Asian Manna

I’m ashamed to say that, for the most part, I don’t really like the food in Taiwan.  I think that it stems from my general dislike for meat.  I’m not a huge meat-eater, especially funky meat.  And there is a lot of funky meat here.

For example, dumplings are the unofficial food of Taiwan.  Pork dumplings are probably the most common.  Most people really like Taiwanese dumplings.  However, every time I eat them I have the sneaking suspicion that the few minutes in boiling water hasn’t really cooked the ground pork and all I can think of is, I am eating raw pork.  I am feeling bile rising from the back of my throat and mixing with the raw pork.  Raw pork and stomach bile are not a good combination.  Hence, my general dislike of dumplings.

Everywhere Jason and I have traveled to, I have found food that I love.  Food that I dream about long after I leave the country.  Up until just recently, I hadn’t found that food in Taiwan.  But now I have!
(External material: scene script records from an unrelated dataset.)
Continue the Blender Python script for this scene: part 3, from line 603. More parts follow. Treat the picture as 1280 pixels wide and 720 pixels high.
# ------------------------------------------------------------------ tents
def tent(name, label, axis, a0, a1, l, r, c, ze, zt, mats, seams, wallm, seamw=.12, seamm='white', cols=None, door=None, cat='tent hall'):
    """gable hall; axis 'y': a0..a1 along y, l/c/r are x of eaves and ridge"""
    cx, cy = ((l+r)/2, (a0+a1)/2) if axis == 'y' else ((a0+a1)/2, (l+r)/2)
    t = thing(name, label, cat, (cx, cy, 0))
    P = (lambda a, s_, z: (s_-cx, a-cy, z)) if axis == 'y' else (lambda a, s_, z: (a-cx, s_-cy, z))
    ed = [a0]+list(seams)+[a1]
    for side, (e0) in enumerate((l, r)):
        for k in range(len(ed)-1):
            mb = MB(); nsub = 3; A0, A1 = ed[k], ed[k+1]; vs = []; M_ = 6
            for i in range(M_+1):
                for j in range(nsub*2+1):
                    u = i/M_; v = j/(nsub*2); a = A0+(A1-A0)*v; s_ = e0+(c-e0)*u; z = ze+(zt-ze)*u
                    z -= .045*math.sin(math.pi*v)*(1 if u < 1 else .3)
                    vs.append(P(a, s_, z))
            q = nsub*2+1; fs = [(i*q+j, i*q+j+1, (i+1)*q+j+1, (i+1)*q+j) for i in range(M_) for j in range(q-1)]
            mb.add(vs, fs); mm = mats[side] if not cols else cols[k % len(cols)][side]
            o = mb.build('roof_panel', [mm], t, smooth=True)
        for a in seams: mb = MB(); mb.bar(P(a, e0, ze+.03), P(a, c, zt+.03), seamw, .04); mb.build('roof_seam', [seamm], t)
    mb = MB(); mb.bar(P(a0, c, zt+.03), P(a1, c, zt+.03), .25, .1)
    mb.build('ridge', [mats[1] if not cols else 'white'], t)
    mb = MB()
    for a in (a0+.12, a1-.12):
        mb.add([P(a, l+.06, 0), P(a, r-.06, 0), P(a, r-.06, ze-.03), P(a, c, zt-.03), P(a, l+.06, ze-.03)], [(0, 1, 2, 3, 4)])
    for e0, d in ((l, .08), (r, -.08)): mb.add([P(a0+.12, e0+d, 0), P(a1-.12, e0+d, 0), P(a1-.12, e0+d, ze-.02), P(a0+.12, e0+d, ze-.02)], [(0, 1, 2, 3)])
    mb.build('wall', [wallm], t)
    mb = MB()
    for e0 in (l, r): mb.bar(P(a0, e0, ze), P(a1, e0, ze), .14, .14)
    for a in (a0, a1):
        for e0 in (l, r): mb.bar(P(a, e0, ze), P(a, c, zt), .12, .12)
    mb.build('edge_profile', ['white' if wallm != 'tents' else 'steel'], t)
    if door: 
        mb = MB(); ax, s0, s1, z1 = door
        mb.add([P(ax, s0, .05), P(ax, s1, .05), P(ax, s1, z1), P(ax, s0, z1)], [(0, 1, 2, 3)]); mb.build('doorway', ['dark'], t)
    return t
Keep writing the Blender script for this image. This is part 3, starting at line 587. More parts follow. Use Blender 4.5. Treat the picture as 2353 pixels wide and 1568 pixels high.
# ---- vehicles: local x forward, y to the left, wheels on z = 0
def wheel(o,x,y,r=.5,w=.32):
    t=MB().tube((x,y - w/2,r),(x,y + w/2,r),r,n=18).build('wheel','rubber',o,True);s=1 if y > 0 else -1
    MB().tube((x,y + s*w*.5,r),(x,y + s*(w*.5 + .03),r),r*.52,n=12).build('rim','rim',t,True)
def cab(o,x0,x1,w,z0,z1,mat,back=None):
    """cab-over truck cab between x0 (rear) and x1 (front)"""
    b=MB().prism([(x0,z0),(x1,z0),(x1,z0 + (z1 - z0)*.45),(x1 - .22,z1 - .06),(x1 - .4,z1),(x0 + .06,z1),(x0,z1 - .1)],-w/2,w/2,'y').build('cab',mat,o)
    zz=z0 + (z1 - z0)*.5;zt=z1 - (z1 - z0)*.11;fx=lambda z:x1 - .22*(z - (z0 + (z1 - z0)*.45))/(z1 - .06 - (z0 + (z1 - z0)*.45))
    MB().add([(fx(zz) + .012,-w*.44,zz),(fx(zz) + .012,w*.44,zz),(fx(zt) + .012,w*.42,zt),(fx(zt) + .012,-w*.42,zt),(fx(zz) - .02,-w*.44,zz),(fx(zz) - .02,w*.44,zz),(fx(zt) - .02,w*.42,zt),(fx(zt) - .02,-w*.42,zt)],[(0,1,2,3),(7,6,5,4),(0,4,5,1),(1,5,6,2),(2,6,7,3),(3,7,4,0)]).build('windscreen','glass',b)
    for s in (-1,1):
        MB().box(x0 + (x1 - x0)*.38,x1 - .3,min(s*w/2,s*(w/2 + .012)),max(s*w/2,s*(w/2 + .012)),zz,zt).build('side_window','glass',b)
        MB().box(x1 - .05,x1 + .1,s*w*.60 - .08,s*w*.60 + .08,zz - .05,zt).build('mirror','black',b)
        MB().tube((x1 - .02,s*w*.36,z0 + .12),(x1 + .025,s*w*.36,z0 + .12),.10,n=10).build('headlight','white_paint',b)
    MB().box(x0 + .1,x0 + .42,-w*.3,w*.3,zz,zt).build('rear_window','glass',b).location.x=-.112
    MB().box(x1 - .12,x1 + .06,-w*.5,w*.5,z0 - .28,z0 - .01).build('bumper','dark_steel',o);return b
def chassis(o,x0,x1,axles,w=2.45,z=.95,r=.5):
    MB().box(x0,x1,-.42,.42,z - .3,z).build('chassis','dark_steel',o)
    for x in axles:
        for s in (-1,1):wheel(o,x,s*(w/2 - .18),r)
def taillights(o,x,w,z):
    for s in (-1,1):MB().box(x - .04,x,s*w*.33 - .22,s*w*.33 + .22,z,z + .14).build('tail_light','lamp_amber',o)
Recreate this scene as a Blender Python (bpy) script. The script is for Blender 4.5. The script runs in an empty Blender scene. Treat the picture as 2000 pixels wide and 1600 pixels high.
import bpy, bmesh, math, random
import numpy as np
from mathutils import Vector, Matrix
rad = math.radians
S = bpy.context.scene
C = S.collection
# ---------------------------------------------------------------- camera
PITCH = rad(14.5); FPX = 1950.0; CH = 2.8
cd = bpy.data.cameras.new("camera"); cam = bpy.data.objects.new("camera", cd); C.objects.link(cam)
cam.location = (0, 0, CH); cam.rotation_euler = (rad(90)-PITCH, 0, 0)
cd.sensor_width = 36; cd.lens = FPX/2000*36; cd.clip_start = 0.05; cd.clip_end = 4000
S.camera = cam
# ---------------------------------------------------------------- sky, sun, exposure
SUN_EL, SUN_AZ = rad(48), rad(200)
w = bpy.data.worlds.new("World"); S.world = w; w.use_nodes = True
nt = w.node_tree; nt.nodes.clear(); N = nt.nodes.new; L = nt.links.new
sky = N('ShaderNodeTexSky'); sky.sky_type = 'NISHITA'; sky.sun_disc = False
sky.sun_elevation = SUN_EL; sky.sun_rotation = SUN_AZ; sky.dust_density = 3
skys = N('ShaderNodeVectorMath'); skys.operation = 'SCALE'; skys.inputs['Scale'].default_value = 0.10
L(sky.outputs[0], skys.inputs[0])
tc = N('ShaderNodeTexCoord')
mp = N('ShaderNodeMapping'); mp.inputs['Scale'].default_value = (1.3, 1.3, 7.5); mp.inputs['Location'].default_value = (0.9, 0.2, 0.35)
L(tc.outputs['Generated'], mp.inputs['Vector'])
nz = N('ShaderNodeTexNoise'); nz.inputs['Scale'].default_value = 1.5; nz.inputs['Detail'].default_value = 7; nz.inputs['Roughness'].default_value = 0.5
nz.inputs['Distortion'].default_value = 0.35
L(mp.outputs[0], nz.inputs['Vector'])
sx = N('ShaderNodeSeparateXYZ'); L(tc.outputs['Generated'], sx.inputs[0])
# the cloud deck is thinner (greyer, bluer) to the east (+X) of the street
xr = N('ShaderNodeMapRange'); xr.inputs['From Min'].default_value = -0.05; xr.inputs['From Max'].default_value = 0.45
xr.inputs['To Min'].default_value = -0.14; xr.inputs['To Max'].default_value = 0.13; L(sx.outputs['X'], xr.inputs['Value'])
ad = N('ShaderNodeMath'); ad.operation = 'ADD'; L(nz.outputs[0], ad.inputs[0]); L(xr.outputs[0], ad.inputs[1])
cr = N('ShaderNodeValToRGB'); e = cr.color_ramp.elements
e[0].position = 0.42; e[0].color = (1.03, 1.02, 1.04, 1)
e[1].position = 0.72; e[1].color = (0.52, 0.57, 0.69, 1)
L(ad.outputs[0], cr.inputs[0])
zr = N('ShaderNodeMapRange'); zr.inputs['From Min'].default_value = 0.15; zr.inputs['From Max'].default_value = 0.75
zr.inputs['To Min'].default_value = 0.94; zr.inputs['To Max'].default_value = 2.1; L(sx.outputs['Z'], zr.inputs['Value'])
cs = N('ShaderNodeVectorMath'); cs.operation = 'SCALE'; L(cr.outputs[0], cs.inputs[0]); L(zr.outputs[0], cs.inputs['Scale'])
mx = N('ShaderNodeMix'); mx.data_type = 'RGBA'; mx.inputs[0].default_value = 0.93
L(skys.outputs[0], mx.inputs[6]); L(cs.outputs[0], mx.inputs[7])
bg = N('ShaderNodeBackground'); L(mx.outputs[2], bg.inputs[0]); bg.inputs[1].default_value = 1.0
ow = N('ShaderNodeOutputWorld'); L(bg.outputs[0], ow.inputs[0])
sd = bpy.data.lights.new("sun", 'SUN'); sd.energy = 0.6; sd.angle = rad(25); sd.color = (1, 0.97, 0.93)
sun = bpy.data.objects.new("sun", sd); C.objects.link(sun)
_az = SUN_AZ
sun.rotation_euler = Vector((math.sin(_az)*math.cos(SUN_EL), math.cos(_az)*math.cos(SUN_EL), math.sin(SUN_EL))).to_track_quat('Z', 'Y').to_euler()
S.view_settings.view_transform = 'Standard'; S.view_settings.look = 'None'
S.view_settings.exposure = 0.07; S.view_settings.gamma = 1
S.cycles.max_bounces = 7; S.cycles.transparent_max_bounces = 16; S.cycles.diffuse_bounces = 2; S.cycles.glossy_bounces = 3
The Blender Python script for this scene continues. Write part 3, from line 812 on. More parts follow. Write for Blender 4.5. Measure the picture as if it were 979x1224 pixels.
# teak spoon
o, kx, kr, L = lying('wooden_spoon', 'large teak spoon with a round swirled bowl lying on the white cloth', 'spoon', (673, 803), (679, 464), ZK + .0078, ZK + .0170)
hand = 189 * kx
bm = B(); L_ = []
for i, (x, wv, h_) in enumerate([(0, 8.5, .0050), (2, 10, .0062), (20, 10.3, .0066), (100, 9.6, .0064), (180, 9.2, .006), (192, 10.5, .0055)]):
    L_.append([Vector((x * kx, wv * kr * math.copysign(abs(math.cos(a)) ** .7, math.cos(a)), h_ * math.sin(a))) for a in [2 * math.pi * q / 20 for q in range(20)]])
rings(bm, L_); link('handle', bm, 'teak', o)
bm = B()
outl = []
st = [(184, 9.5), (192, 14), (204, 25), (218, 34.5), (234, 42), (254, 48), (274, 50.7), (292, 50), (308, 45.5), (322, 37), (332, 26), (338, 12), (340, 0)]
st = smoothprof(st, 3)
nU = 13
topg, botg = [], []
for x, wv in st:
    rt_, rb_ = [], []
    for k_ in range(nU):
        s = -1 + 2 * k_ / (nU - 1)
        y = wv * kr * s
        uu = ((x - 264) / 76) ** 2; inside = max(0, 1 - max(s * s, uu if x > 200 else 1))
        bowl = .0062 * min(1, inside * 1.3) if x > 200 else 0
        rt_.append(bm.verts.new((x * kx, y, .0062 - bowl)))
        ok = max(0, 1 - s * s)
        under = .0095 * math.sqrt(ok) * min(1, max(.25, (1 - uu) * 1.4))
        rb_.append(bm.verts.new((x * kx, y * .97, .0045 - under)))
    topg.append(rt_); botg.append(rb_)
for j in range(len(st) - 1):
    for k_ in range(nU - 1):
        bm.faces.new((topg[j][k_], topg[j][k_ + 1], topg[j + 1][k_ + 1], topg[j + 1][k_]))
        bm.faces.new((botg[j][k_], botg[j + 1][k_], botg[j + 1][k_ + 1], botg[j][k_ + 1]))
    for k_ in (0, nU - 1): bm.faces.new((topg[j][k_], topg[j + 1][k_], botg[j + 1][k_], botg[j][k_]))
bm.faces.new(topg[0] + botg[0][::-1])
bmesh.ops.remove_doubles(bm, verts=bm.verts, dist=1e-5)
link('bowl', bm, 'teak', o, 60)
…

Taiwanese Mangoes Baby!!!!

I’m thinking that when God sent manna to the Children of Israel, it was really Taiwanese mangoes that He sent.  I would have been very happy hanging out in the wilderness for 40 years if I could have eaten Taiwanese mangoes everyday.

So move over Three C’s (Cheese, Chocolate and Cheesecake) because you have been replaced with my new favorite food of all time.  Taiwanese mangoes are now at the top of the list.  The mangoes we get in the states don’t hold a candle; even the mangoes I ate in Hawaii are sub-par compared to these lovely local mangoes.  The only drawback is that I have to consume them in the privacy of my kitchen because I make such a mess as I’m stuffing them in my gullet that I have to lean over the sink while the juice runs down my face like the blood of a hyena’s recent kill.

But alas, mango season is coming to an end all too soon. Sniff!  And then I’ll be back to eating raw pork and stomach bile dumplings.

4 thoughts on “Asian Manna

  1. I have eaten mangos in Mexico, Indonesia, Ecuador, Colombia, and they were all great, but didn’t match those grown in our own yard in Nicaragua. We had four kinds of mango trees. some were almost as big as footballs. We had one tree which had different varieties grafted in so that it produces mangoes the year around. But the best were the small orange ones, 3″ to 4″ long. .I would collect the ripe ones fallen to the ground evry night after work in a bucket. I would peel them and squeeze all the meat possible from them into ice cream buckets (You have adequately described the mess) and freeze them to be enjoyed in the off season. I even hand-carrried two frozen buckets of them on the plane when we were transferred. There is nothing like the taste of a really good mango!!!!!!!!!!
    Enjoy!!! Even learn to enjoy the mess!!!
    bob

  2. I agree that a ripe mango must be enjoyed over the kitchen sink. I always volunteer to peel and slice the mangoes at our house. Maybe 3/4s ends up as slices in the bowl to share with the family, and the rest I just eat right off of the pit with the juice dripping into the sink.